==== Provided data

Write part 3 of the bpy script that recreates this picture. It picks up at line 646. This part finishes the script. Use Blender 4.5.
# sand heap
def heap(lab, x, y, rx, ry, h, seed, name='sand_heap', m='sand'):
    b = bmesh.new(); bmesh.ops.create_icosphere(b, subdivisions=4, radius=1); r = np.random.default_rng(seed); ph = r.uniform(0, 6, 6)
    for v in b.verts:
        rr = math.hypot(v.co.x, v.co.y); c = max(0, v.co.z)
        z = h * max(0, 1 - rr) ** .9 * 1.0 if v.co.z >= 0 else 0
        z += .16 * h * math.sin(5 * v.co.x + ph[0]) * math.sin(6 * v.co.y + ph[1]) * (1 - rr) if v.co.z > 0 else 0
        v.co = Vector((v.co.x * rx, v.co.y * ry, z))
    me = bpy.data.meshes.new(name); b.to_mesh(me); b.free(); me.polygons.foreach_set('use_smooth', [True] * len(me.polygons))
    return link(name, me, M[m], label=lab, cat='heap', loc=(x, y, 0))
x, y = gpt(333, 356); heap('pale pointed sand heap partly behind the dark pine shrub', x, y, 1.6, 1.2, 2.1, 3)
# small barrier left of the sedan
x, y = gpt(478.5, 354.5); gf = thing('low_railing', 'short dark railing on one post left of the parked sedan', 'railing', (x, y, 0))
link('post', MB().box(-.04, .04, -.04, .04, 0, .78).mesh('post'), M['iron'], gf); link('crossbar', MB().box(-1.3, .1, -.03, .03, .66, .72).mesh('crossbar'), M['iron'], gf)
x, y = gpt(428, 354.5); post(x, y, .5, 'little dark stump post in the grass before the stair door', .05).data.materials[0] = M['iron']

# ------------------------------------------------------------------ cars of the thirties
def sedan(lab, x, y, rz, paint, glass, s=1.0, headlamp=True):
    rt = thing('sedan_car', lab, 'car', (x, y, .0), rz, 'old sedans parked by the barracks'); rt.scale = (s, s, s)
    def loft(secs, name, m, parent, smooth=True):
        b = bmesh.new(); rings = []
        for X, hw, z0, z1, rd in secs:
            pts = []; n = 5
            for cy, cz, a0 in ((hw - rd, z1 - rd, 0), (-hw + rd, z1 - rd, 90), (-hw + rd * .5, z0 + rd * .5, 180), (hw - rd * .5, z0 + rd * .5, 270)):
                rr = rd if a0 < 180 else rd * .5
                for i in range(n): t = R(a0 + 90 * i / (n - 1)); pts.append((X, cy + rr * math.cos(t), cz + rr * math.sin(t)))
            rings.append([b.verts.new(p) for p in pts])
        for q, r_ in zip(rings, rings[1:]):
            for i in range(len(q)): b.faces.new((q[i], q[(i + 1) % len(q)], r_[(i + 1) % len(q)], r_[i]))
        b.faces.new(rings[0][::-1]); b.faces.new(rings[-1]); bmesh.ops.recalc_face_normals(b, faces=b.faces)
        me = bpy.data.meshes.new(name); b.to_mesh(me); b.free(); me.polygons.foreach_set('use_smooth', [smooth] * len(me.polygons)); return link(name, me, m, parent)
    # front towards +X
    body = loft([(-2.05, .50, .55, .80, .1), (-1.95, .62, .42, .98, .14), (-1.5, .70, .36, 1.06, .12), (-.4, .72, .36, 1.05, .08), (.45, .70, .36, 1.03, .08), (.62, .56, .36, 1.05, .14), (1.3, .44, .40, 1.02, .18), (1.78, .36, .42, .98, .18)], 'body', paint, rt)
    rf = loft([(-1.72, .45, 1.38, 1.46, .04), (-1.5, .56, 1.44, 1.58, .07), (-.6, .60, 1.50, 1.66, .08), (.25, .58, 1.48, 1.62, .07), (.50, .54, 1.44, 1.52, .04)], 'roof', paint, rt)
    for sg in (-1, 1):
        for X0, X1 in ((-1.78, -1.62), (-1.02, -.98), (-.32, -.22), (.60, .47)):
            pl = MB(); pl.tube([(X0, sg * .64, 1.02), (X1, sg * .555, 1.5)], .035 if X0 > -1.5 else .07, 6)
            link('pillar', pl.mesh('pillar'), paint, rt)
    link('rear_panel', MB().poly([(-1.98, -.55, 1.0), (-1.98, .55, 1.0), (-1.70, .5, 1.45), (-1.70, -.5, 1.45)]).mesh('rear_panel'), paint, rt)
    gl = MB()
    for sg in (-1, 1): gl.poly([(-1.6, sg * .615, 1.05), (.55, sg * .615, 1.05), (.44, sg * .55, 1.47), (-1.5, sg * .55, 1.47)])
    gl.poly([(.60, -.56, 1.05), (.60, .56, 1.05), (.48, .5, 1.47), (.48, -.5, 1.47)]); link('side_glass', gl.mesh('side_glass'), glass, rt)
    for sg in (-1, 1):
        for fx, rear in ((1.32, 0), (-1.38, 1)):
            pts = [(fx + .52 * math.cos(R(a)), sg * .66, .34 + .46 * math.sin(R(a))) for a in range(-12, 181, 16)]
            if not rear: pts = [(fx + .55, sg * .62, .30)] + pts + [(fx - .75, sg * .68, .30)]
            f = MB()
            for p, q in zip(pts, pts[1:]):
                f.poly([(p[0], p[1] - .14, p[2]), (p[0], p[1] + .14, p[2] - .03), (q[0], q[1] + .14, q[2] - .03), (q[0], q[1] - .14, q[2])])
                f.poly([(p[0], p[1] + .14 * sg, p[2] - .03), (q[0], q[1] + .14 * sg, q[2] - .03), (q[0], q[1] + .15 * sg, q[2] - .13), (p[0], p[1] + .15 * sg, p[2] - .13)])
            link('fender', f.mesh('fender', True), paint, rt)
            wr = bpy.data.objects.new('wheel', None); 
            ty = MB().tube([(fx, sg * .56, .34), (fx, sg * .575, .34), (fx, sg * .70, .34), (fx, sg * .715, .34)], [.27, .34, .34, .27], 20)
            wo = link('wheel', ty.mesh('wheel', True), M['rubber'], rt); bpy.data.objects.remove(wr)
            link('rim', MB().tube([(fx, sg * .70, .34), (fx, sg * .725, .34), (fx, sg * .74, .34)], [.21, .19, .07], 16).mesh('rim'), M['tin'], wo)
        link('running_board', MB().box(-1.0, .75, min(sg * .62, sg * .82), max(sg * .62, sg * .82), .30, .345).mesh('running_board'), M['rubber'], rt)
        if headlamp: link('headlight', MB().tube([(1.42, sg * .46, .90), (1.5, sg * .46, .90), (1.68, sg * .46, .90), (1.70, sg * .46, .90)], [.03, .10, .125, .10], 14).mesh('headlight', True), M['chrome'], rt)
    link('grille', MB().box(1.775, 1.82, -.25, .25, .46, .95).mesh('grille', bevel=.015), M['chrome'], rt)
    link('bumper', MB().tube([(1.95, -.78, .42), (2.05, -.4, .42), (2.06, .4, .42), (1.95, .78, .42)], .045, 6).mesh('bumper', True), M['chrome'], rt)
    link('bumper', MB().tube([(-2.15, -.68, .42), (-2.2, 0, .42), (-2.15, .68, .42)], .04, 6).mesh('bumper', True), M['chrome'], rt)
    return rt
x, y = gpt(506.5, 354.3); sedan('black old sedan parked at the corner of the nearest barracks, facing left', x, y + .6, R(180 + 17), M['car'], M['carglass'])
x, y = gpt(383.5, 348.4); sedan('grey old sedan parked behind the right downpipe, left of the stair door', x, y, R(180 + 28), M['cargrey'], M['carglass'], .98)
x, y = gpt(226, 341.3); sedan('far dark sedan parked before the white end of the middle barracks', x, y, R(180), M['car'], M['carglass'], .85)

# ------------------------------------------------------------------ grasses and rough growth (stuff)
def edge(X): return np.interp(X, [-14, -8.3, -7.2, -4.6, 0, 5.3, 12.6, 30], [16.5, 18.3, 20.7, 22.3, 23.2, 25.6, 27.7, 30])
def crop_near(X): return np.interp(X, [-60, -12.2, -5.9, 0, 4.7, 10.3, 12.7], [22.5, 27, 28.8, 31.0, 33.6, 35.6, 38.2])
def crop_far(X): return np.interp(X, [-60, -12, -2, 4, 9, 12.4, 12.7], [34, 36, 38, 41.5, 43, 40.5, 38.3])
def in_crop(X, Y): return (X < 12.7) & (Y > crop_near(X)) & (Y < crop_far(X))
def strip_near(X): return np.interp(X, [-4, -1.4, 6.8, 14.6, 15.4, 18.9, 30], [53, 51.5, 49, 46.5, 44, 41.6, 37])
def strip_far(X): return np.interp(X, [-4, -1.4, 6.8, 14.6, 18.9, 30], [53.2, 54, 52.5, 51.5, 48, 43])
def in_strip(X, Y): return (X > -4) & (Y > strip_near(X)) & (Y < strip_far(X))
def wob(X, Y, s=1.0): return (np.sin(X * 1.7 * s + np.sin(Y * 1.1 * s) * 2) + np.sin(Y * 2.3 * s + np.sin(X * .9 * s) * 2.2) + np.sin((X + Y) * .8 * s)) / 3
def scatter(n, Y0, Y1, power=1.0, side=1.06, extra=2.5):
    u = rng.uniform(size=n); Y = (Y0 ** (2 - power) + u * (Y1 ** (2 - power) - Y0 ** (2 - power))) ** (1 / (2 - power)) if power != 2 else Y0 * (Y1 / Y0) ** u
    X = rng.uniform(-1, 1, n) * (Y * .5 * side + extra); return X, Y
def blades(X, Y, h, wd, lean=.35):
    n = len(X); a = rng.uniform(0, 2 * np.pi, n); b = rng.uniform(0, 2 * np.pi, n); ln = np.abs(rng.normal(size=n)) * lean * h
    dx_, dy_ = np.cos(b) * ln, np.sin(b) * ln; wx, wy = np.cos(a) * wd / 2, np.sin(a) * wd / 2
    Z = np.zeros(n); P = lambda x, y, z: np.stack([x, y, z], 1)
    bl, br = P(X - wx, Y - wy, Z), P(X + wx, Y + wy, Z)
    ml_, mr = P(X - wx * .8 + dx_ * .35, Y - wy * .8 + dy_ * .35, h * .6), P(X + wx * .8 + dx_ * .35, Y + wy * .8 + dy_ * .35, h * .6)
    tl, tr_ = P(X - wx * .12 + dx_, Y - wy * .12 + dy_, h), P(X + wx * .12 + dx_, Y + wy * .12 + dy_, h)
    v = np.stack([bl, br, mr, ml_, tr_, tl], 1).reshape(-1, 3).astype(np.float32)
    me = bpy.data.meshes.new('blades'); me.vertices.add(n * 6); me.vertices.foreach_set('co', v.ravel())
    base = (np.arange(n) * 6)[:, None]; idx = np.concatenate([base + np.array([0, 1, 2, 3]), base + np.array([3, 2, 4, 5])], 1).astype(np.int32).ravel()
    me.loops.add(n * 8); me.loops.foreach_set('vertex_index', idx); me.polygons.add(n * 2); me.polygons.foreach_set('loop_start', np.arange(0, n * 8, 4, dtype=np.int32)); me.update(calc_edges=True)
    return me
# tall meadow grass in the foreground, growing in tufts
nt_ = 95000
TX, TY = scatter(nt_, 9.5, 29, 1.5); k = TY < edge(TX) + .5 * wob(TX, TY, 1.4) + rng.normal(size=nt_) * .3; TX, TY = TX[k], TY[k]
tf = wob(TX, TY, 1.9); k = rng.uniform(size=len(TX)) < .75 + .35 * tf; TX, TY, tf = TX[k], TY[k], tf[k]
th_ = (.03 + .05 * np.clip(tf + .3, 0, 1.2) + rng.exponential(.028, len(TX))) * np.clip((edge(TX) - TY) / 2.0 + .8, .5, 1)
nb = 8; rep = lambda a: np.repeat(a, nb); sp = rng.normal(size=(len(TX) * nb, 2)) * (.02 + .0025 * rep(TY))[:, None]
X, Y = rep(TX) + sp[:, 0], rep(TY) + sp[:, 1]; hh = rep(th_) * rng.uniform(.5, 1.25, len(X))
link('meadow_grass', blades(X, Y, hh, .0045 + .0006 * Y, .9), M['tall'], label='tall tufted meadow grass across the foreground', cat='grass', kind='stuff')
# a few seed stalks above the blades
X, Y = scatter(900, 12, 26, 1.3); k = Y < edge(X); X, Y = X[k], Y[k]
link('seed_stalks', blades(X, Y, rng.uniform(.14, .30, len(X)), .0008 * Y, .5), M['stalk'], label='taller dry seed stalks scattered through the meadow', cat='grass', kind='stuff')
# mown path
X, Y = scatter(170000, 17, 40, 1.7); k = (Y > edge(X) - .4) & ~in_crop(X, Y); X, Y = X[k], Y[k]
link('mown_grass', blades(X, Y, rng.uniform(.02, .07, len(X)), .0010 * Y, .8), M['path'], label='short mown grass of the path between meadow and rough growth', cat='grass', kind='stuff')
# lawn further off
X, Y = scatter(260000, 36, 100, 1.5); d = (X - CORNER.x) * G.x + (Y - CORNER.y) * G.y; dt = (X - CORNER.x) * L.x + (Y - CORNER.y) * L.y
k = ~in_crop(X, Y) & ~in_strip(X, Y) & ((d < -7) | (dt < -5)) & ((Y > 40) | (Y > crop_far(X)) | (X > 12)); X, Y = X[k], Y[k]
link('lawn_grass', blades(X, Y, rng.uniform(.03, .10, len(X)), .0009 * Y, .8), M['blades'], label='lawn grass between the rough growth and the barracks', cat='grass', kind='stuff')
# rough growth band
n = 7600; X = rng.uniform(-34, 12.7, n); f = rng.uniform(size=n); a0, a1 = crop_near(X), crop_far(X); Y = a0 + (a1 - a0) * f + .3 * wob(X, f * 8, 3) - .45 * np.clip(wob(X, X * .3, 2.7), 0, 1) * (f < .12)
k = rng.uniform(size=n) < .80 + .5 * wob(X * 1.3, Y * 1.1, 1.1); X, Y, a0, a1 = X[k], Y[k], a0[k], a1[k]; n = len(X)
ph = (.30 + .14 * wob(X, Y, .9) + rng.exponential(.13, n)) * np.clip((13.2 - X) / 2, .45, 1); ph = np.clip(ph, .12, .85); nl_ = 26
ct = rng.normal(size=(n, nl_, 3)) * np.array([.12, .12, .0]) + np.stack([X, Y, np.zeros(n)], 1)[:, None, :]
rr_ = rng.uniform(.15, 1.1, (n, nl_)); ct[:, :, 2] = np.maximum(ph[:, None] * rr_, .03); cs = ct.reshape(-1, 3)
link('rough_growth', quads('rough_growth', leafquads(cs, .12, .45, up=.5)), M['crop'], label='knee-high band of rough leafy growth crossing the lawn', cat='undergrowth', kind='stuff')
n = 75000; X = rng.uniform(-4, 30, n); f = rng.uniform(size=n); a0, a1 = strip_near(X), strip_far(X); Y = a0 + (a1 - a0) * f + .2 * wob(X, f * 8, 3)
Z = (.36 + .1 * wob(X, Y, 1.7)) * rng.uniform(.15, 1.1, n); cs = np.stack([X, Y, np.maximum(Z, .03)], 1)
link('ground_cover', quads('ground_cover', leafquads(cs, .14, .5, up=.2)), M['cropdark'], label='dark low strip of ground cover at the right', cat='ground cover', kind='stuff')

========

## [Problem description]
What is needed is an exact copy of the lines from the start of the listing through the line where "x, y = gpt(428, 354.5);" sits, please, both end lines included and nothing more.

## [Correct result]
Write part 3 of the bpy script that recreates this picture. It picks up at line 646. This part finishes the script. Use Blender 4.5.
# sand heap
def heap(lab, x, y, rx, ry, h, seed, name='sand_heap', m='sand'):
    b = bmesh.new(); bmesh.ops.create_icosphere(b, subdivisions=4, radius=1); r = np.random.default_rng(seed); ph = r.uniform(0, 6, 6)
    for v in b.verts:
        rr = math.hypot(v.co.x, v.co.y); c = max(0, v.co.z)
        z = h * max(0, 1 - rr) ** .9 * 1.0 if v.co.z >= 0 else 0
        z += .16 * h * math.sin(5 * v.co.x + ph[0]) * math.sin(6 * v.co.y + ph[1]) * (1 - rr) if v.co.z > 0 else 0
        v.co = Vector((v.co.x * rx, v.co.y * ry, z))
    me = bpy.data.meshes.new(name); b.to_mesh(me); b.free(); me.polygons.foreach_set('use_smooth', [True] * len(me.polygons))
    return link(name, me, M[m], label=lab, cat='heap', loc=(x, y, 0))
x, y = gpt(333, 356); heap('pale pointed sand heap partly behind the dark pine shrub', x, y, 1.6, 1.2, 2.1, 3)
# small barrier left of the sedan
x, y = gpt(478.5, 354.5); gf = thing('low_railing', 'short dark railing on one post left of the parked sedan', 'railing', (x, y, 0))
link('post', MB().box(-.04, .04, -.04, .04, 0, .78).mesh('post'), M['iron'], gf); link('crossbar', MB().box(-1.3, .1, -.03, .03, .66, .72).mesh('crossbar'), M['iron'], gf)
x, y = gpt(428, 354.5); post(x, y, .5, 'little dark stump post in the grass before the stair door', .05).data.materials[0] = M['iron']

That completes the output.